Returning from a spontaneous break, the Time Trips starts off again this month with Joanne Harris’ thoroughly good The Loneliness of the Long-Distance Time Traveller and I met with the writer (of The Gospel of Loki and Chocolat) earlier this year at Aye Write to talk growing up with Doctor Who, one-off companions and the possibility of returning.
The Time Trips venture by BBC Books asked you all to select a favourite Doctor. Was it difficult for any of you picking a Doctor? In terms of nailing their dialogue and your knowledge of that era?
It wasn’t that difficult, no, because I think that if you’ve seen pretty much all the Doctors when the show was aired and I did (it was only William Hartnell that I didn’t see live but I’ve seen all the videos and DVDs), you tend to fix on the Doctor who was current when you were nine years old. Nine years old is the time when you really start understanding what’s going on and so Jon Pertwee was the Doctor when I was nine and so, to me, he was always the one that I visualize when I think of the Doctor. As much as I like the others.
Can you tell us which companion you used and why you used them? You are permitted to be coy and mysterious but it doesn’t make as good reading.
I’m using a one-off companion. She is not dissimilar to Sarah Jane Smith, in some ways, and her similarity is an element that helps to drive the plot but beyond that I’m not going to say very much because it’s quite a complex plot and I would rather let it develop as it does and not give anything away.

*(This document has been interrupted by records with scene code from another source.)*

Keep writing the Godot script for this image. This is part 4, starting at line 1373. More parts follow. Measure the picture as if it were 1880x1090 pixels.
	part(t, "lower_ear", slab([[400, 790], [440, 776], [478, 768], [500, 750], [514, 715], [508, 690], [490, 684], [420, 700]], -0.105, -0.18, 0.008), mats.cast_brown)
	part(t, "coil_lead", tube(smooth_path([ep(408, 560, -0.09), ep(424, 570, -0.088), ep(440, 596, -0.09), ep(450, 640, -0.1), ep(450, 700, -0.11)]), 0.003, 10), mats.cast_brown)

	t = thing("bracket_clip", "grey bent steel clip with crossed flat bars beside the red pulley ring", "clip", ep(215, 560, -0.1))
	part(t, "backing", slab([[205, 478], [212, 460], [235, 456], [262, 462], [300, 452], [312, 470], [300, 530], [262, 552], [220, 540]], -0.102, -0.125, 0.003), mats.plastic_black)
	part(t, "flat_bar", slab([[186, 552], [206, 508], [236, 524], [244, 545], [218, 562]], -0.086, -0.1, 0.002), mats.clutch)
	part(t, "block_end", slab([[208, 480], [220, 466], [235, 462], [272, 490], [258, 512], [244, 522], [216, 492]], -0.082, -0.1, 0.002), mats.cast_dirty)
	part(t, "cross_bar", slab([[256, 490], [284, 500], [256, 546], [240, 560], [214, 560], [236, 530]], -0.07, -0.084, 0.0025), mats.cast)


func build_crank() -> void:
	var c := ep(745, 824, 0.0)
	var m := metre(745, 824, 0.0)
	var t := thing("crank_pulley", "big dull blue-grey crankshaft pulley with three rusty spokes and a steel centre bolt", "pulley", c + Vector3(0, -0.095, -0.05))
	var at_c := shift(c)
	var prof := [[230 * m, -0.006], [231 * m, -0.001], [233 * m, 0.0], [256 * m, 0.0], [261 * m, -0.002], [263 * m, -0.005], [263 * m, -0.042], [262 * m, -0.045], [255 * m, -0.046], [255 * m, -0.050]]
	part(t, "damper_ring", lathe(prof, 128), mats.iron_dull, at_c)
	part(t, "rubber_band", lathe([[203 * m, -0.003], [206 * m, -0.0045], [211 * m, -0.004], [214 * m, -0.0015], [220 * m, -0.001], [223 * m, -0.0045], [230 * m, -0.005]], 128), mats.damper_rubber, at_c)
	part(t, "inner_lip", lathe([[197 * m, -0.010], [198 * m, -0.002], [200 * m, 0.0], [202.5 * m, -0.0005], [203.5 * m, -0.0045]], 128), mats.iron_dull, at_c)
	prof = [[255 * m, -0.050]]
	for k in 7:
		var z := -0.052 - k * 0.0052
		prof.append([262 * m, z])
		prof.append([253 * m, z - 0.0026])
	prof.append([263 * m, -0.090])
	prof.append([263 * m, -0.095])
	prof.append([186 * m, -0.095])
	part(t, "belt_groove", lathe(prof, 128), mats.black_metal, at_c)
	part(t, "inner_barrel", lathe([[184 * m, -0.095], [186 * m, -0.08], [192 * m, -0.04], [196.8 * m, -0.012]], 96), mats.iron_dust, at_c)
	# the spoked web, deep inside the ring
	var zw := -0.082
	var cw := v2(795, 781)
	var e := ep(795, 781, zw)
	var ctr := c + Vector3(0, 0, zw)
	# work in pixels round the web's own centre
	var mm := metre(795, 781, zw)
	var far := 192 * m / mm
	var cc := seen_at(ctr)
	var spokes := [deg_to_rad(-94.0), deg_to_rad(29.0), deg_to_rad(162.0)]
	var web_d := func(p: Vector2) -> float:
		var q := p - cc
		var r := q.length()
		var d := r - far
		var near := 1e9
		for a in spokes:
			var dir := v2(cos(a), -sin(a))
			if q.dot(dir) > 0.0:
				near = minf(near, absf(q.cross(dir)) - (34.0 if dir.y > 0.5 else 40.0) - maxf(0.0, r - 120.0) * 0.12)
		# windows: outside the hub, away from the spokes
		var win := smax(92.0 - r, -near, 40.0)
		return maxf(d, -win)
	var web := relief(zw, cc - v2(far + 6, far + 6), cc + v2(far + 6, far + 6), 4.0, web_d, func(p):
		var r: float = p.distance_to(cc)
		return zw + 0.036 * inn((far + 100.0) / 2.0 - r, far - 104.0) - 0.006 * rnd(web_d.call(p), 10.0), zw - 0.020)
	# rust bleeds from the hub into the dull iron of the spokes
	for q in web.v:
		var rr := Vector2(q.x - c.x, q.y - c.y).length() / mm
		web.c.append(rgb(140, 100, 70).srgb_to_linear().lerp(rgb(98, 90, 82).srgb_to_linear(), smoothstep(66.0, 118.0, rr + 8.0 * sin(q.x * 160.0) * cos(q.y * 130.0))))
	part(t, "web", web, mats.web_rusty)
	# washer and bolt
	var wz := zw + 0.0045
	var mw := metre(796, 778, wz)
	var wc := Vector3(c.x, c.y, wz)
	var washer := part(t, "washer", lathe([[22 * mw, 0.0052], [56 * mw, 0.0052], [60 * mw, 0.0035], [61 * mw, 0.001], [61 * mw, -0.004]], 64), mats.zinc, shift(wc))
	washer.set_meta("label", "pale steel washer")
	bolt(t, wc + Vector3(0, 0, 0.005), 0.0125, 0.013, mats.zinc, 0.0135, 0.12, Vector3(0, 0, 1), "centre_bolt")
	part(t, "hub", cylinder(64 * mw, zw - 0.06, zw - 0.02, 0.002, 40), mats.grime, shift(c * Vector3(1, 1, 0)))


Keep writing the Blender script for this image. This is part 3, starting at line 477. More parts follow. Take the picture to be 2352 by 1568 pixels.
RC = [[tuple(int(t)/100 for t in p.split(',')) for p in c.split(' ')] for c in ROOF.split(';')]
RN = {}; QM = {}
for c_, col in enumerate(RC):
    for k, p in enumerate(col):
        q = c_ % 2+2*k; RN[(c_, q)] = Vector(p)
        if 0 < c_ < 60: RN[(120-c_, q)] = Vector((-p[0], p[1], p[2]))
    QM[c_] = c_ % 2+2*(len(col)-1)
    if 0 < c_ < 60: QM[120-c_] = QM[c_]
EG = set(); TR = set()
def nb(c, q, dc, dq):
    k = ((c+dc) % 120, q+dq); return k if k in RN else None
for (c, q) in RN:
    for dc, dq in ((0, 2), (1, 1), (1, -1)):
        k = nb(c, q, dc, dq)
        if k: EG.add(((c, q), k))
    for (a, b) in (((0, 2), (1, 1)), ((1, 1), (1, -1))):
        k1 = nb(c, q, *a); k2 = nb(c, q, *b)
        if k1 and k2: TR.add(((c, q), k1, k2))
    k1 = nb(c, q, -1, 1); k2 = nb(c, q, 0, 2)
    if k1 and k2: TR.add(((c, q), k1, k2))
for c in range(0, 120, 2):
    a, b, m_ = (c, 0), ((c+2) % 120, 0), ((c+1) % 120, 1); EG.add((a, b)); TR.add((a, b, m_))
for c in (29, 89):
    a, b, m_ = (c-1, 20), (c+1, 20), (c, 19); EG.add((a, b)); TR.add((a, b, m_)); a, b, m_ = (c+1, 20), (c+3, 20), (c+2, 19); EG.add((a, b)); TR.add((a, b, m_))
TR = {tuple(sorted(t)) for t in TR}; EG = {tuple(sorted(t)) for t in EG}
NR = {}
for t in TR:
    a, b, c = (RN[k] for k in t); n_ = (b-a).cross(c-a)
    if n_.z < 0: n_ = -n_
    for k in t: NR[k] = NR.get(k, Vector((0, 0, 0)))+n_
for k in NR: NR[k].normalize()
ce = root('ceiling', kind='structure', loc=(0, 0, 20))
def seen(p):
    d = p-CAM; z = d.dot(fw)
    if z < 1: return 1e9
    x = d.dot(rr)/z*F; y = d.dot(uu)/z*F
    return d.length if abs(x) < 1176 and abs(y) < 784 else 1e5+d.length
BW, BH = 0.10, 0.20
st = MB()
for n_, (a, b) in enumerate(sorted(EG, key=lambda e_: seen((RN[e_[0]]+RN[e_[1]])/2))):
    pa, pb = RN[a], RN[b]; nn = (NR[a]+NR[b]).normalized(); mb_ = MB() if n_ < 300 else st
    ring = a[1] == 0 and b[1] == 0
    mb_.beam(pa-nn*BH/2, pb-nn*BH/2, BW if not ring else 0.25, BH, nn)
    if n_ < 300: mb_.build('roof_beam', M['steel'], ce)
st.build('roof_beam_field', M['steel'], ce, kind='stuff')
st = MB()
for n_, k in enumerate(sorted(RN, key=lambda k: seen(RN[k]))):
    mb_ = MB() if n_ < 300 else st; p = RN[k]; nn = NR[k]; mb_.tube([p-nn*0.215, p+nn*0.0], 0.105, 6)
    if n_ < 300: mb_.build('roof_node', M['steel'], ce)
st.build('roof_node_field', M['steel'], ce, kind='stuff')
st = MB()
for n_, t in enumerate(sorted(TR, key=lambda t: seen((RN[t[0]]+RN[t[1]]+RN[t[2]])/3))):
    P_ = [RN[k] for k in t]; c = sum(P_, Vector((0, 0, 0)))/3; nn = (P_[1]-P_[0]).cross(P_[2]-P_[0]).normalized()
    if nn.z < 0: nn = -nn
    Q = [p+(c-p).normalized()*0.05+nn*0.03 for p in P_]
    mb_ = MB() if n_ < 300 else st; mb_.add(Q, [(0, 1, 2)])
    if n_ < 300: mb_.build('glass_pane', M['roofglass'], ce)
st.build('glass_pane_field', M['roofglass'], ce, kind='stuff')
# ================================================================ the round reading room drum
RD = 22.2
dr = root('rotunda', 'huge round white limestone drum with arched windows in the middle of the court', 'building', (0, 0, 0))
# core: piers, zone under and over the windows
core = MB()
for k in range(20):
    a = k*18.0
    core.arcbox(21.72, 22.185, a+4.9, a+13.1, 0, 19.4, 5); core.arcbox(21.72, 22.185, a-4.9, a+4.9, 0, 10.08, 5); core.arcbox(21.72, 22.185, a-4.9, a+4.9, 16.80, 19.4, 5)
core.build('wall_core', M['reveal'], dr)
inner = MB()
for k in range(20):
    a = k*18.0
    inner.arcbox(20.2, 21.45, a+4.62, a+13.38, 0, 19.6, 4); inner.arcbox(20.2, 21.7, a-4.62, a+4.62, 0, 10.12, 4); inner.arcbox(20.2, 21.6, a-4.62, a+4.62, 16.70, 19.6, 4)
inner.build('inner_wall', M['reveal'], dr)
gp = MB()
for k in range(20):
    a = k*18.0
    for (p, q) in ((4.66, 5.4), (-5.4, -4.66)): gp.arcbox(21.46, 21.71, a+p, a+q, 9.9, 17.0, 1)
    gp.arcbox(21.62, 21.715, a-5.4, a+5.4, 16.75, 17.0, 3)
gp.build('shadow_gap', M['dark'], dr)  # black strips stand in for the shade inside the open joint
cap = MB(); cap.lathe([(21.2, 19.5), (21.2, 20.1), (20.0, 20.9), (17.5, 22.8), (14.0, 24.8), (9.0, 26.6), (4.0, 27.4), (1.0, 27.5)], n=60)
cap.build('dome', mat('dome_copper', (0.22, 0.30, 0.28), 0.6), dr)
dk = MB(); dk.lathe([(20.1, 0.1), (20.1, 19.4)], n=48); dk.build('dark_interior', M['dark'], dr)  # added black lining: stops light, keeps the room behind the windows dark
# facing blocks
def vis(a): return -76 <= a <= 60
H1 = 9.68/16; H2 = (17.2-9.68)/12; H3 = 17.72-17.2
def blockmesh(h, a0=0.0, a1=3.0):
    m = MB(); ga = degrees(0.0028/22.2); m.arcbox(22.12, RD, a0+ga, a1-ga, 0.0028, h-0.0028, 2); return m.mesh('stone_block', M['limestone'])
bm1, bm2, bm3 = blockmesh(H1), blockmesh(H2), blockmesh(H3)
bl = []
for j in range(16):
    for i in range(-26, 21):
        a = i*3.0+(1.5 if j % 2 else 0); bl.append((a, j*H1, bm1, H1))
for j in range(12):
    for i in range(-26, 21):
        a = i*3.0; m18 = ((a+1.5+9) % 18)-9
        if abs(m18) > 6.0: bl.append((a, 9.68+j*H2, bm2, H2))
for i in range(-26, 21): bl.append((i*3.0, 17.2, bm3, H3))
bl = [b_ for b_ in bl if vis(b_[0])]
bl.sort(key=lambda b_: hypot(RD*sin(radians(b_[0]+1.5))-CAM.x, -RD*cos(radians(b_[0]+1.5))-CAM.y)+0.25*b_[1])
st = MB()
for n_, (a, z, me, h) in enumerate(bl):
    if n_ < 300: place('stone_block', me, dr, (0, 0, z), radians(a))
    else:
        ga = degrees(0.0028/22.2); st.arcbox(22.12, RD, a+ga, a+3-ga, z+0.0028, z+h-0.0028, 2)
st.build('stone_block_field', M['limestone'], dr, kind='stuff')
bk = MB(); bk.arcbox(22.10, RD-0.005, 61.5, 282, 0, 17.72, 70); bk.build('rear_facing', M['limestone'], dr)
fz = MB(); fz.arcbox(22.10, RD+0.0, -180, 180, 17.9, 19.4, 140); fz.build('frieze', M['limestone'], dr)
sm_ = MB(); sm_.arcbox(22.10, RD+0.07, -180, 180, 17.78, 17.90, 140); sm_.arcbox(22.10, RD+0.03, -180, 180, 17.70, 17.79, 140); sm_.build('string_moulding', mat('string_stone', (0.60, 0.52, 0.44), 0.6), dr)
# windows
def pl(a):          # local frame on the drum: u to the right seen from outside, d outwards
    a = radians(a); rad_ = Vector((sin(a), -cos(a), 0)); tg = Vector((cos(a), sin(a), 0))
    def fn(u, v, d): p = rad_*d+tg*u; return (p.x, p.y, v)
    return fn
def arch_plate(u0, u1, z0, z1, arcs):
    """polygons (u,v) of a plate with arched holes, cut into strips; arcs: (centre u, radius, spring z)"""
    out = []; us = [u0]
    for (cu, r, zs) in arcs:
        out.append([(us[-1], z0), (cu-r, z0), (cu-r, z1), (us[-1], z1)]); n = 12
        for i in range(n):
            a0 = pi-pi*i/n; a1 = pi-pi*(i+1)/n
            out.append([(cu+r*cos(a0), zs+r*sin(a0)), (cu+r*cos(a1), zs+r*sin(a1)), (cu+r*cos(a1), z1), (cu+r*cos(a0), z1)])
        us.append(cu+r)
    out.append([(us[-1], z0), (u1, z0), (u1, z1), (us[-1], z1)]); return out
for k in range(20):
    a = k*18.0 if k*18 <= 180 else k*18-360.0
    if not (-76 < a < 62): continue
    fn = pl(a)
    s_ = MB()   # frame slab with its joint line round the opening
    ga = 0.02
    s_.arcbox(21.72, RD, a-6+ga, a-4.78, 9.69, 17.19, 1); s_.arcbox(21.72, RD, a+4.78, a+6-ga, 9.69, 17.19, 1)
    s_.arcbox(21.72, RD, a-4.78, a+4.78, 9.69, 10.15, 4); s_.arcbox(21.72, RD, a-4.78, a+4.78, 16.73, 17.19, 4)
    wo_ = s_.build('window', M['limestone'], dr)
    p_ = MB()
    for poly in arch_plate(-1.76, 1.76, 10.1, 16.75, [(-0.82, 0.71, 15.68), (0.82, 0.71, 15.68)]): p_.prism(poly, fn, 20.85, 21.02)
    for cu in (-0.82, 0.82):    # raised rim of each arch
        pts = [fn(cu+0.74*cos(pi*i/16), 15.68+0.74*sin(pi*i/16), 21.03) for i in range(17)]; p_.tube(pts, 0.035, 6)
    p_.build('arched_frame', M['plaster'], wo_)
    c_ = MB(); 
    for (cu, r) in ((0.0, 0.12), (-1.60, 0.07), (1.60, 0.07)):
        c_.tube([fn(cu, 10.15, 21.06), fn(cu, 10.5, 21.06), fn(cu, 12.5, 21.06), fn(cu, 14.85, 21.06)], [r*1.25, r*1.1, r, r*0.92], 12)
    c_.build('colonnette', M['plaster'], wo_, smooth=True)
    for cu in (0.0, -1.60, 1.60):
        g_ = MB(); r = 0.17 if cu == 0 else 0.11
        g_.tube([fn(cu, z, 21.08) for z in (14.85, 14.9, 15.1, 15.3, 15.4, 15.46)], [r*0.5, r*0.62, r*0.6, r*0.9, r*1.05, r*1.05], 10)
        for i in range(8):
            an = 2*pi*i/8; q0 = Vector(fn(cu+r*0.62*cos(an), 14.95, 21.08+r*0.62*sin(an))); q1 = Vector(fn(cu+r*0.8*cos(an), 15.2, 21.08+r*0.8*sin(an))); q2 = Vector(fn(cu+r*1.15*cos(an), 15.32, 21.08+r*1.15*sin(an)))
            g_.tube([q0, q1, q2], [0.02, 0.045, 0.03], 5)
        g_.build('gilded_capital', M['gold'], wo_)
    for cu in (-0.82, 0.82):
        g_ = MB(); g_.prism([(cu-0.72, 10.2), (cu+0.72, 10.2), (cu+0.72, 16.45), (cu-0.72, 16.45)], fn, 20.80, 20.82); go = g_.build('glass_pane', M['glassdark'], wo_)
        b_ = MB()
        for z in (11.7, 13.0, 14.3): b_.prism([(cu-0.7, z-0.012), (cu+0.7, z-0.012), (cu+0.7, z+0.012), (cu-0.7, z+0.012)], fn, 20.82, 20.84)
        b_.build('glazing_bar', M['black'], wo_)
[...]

In four words describe your reaction when that email/phone call/text message/video/carrier pigeon (delete as appropriate) came through saying you were writing a Doctor Who e-book. Or if you were in a meeting.
I went, “hell yeah!”
How much research did you do for your story? Did you find inspiration in a specific story? And do you have a favourite episode?
I’m not sure if I have a favourite but there are many episodes that I like very much and they’re all from different Doctors. I did a fair bit of research in that I thought it was very cool to buy a load of Doctor Who DVDs, call it work and claim all the money from tax but actually, early on, I had the idea of when exactly it was going to be set. I was looking at something that would tie in logically with something that had happened before without interfering with it and it’s not, necessarily, the easiest thing to do because very often with those older adventures the end of one story became the beginning of the next and there was no opportunity to put something in the middle. I’m using a tiny little window that just, potentially, opens at the very end of Planet of the Spiders. I’m using that to slide in my very small story.
Joanne, what hallmarks of the Pertwee era appear in your story – like the Brigadier or Bessie or just the whole UNIT tribe?
Well, although this is set on Earth (or at least on a version of Earth that is recognisable) I haven’t put any of those things in there. It’s a bit sad, really.
Trudi Canavan didn’t put any of them in, either, if that’s some comfort.
That is true.
And, finally, would you write for Doctor Who again if The Loneliness of the Long-Distance Time Traveller is a hit?
HELL, YEAH.
Joanne Harris, thank you very, very much.